The war on woke

Paul emails me somewhat erratically, as, if you are a friend of mine you’ll know I’m calling the kettle black here. His emails are hard to follow, rant riddled, full of jokes and whimsical, I like them. You may have noticed I write the same way, I don’t plan things I just start writing and often don’t edit.

Paul is a brawny thirty something aussie guy, he likes football, drinking, fishing, women and his kids. He’s covered in tatts, bearded and can’t sit still, he’s very entertaining but like many of us is annoyed at the world.

His thesis is that the world is screwed because it’s woke. If you have a dick you are a dude, if you have a pussy you’re a chick. So he generally includes references to this sort of thing, increasingly, in his emails, the latest one he signed off as “Paul who will now be identifying as a hot water Jug. “

This is apparently hilarious, his mates think it’s not only funny but ‘true as.’

I have a broad range of friends, this happens because I am a chatty person, when I meet someone I usually strike up a conversation and having a dog now this happens a lot more often. This sounds like I am about to launch into an excuse or an apology for knowing someone – it isn’t.

I know a lot of people who men like Paul detest, and to be blunt I am in categories that he derides, I’m a woman, I’m not especially straight, I’m not married, I prefer art to the footy and I drive a “girly/poofy car”.

A few days ago I was in the beer garden of a pub we go to with Paul, his wife and four other friends and Paul comes out with “The real problem with this world is it’s too fucking woke.” I’m not sure why he decided to voice this at the time, it wasn’t as if we were talking about politics – we were in fact talking about holidays.

It seems somewhere in the conversation he got bored and his mind wandered onto the world’s big problems. Big issues like the audacity of people to want to be free, to dream about equality.

Because that is actually what the war on woke is, a war on humanity, on freedom. The purpose of the war is to return us to a time where no one questions their masters and our overlords can do as they please while we remain beasts of burden in all but name.

The war on woke is in fact much worse than the war on Christmas, the war on Christians, the war on family values and all those other myths our media overlords hyperventilate over, because of one fact – it’s real.

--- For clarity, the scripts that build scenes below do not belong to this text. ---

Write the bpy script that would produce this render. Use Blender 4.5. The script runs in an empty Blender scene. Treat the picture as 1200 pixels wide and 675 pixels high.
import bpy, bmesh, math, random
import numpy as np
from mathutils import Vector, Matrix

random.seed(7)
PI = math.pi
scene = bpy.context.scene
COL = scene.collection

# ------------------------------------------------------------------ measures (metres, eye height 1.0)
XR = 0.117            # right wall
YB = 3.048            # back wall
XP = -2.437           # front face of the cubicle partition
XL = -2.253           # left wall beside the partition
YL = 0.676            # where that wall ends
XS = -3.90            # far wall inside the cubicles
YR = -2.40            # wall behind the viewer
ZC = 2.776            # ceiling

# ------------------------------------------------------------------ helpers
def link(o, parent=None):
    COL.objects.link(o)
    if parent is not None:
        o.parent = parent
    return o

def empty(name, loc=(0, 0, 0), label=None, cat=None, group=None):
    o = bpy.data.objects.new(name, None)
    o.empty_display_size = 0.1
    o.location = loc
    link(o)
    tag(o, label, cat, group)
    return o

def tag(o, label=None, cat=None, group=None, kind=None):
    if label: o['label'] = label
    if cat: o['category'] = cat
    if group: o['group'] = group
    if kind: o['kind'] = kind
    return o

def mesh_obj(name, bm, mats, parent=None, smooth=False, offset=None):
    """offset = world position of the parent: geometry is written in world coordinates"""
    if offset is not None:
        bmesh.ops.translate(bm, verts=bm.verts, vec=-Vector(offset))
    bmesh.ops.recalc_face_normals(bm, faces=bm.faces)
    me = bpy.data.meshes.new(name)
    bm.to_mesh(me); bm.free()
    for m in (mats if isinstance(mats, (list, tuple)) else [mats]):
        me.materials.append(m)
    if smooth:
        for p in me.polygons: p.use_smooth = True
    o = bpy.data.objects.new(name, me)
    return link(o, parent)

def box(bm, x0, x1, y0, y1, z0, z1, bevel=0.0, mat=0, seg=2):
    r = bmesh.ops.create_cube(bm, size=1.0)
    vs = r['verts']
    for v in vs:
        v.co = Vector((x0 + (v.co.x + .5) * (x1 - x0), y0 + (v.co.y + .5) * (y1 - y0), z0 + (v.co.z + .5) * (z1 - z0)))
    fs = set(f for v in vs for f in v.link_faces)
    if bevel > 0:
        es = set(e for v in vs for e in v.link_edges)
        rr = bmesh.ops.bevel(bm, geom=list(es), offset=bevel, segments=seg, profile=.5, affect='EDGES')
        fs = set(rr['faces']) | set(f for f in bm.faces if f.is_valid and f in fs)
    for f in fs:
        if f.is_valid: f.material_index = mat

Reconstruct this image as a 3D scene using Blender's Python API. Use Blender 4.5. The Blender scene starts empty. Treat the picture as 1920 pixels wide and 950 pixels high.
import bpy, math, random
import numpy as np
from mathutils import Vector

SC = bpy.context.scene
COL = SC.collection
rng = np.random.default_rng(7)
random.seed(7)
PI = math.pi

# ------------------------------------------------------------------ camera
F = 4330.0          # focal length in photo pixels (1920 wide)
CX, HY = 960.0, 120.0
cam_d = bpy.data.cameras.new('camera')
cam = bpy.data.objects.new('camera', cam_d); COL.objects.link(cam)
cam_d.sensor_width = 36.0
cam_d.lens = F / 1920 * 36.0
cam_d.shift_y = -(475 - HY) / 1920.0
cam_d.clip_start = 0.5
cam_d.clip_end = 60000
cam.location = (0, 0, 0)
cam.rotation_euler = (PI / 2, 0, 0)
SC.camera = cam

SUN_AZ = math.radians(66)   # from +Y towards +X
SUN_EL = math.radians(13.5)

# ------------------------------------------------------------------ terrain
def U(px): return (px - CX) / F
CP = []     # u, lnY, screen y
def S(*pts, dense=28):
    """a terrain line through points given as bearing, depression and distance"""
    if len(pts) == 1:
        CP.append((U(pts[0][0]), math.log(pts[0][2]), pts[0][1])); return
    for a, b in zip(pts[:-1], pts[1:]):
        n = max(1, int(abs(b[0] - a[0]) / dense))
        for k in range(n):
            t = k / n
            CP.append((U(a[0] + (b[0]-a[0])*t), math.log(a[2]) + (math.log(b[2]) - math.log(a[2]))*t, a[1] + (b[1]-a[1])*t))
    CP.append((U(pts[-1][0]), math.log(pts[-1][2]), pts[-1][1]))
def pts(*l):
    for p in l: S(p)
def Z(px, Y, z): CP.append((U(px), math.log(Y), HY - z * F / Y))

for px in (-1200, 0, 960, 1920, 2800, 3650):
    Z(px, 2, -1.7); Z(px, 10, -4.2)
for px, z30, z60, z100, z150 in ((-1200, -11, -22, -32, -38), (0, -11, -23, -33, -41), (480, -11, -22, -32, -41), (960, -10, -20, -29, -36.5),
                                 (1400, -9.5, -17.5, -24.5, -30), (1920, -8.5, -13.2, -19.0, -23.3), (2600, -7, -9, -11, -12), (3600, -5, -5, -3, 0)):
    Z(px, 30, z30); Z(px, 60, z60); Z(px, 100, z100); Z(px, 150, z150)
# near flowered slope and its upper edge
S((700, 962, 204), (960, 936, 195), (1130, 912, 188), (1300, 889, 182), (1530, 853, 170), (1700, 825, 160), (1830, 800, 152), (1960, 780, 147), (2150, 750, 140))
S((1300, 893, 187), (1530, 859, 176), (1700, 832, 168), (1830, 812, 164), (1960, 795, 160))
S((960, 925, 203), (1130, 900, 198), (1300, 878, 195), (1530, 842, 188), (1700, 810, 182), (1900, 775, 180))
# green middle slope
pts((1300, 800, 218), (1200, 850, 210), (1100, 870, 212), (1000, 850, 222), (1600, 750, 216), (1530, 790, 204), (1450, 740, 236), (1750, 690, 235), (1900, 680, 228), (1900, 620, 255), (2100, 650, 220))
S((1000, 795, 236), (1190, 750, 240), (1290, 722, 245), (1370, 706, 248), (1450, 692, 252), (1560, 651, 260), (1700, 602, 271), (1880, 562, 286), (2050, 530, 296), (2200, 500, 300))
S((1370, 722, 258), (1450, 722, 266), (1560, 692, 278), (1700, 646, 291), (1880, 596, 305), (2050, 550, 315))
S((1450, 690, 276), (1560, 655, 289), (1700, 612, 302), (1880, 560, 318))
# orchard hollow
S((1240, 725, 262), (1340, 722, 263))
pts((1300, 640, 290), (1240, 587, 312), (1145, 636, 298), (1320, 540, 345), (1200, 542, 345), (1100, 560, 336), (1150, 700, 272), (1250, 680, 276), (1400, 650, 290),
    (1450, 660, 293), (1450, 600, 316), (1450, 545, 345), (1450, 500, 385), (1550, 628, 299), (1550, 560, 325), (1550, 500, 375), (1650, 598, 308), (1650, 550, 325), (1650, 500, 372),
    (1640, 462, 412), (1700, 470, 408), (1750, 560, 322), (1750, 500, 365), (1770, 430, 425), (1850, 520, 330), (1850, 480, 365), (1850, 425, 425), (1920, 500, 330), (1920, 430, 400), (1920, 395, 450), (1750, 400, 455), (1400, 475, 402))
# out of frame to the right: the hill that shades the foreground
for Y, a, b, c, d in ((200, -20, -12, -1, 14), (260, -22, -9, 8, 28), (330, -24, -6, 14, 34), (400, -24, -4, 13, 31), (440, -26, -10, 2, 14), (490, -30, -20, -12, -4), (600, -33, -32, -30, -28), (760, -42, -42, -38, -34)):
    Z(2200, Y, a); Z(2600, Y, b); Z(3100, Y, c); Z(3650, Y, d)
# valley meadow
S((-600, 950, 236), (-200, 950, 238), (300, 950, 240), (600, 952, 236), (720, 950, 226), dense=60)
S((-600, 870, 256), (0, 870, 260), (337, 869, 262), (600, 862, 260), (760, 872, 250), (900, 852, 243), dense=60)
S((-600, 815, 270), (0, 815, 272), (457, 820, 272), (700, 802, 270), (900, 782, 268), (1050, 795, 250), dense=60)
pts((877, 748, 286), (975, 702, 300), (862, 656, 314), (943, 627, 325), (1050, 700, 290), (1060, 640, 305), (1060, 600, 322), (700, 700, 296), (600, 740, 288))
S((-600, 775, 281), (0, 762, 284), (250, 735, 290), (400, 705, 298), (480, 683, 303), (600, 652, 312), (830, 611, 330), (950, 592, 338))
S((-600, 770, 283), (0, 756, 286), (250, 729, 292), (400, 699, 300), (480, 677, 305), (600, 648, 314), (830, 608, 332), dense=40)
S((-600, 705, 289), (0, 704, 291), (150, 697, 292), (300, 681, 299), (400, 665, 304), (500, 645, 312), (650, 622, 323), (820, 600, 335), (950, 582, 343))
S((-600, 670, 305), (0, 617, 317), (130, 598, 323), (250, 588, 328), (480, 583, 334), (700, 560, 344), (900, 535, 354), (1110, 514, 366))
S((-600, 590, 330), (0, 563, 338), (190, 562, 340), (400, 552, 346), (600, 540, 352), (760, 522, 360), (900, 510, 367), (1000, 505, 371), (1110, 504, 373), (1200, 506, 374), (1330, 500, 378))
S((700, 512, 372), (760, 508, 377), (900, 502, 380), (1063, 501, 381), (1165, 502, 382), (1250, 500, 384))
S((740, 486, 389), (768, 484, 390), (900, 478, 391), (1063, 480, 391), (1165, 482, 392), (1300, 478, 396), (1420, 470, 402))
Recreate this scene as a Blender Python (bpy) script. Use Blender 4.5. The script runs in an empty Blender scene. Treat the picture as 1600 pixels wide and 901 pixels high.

In a time of vast poverty, crippling inflation, the rapidly expanding gulf between the haves and have nots, extreme partisan politics, the impending utter collapse of Earth’s ability to sustain life, record homelessness and so on and so on and so on… Life’s great problem is that you can’t call black people the N word, you can’t wear your vintage SS uniform to work, you can’t kick your neighbour’s dog, call a queer a fag or even grab a cute 14 year old’s arse anymore without fear of being “cancelled.”

Cancelled is the word these people use when something they love like yelling “show us your tits” to school girls draws criticism, it’s usually screamed or more often written with caps-lock on.

It’s just so hard being a white male these days all the joie de vivre has gone out of the world. That was sarcasm by the way…

And the fault of all of this is those woke bastards who gave women the vote, enabled minorities to have the semblance of equal rights bla bla bla.

See this is what I don’t get, the people who have been convicted by the media – and social media – that the worst things in the world are freedoms, really, that’s all it boils down to.

Poor little frightened white man, the must quiver so, over their keyboards remembering the good old days when hey could voice the things they voice on the toilet formally known as twitter in pubs.

When so much is wrong, so much needs fixing or we are going to die out, the thing these dudes rail against is what the conservative media tell them to rail against, hmm I wonder why? Why would rich people who pay no taxes sponsor the cry-baby men’s movement instead of lobby for a fair tax system.

Vox populi – vox dei… seriously, did you see that, that’s was in the tweet that Elon Musk wrote after the vote? That’s how Musk sees asking a platform of conspiracy nuts if they should return this – er man – to a public platform? So if you are looking for elites nefariously running the world, look no further.

You remember Alex Jones, the dude who said that the Sandy Hook shooting was a liberal lie? Uhuh, ‘the people’ want him back apparently. It’s a lot like going to an evangelical church and asking if people who believe in miracles could raise their hands.

The history of the phrase Vox populi – vox dei is interesting by the way and has been used to argue for and against us dirty masses, anyway that’s another rant all together.

I thought the future would bring sanity, equality and maybe even decency but nah, it seems to be a race to trash things while whining about not being allowed to do the thing you are doing.

It’d be great if people stopped using the word woke, whenever it comes out of someone’s mouth or more likely keyboard I think less of that person, like when people say groovy or write LOL, it’s admitting you are a sad, witless thing who really would like to suck Elon’s sausage but are afraid people will call you names.

How did this happen that everyone is raging against the machine that they are so lovingly tending?